70% of websites break EU credit rules

70% of websites break EU credit rules

A pan-European investigation carried out in September 2011 revealed that 70 per cent of websites offering credit cards, loans and finance are failing to meet EU standards.

The investigation, which followed a large number of customer complaints, looked at 562 websites across the 27 member states and found that 393 of the sites were failing to adhere to the European Consumer Credit Directive.

Many of the sites, including all of those checked in Spain, Cyprus and Slovakia, were failing to display an annual percentage rate (APR), which covers the rate of interest, the term of the loan and any fees.

Without this information customers are unable to compare the costs of credit offered by different providers.

The situation was only slightly better in the UK, where concern was raised over 38 of the 47 websites checked.

The report said: “We know that the financial services market - including consumer credit - is underperforming for consumers”.

Following the investigation, national enforcement authorities will contact the financial institutions and credit intermediaries whose sites caused concern.

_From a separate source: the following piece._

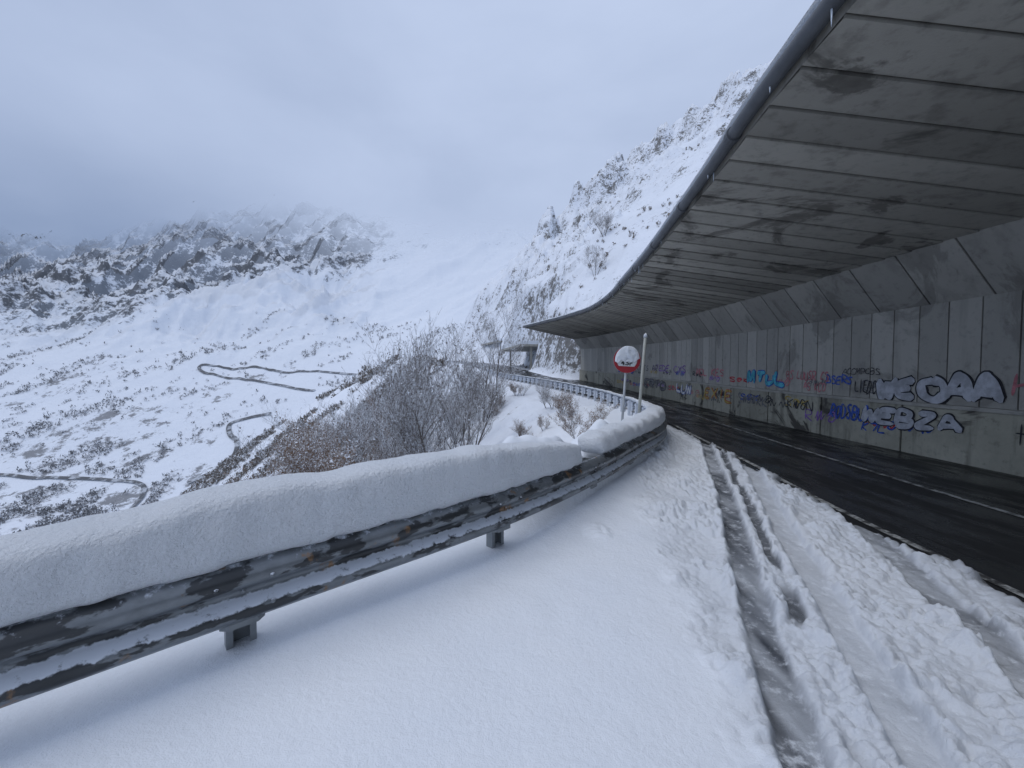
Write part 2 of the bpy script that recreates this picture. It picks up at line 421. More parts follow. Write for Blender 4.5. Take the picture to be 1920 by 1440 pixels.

These businesses will be required to take action to correct the errors and could face fines, or even closure if they still fail to meet the required standards, depending on the legislative framework of the EU state in which they operate.

In related news, Santander reported a 4 per cent fall in UK credit card spending last year.

However, the total number of transactions per cardholder has increased by one per cent.

While there has been an increase in credit card spending on mail order, eating out, utility bills and petrol, there has been a fall in the use of credit cards for larger purchases such as clothing and travel.

Santander’s Callum Gibson said: “During times of austerity, you’d expect cut-backs to hit non-essential items like holidays and clothes and our customer data supports this.”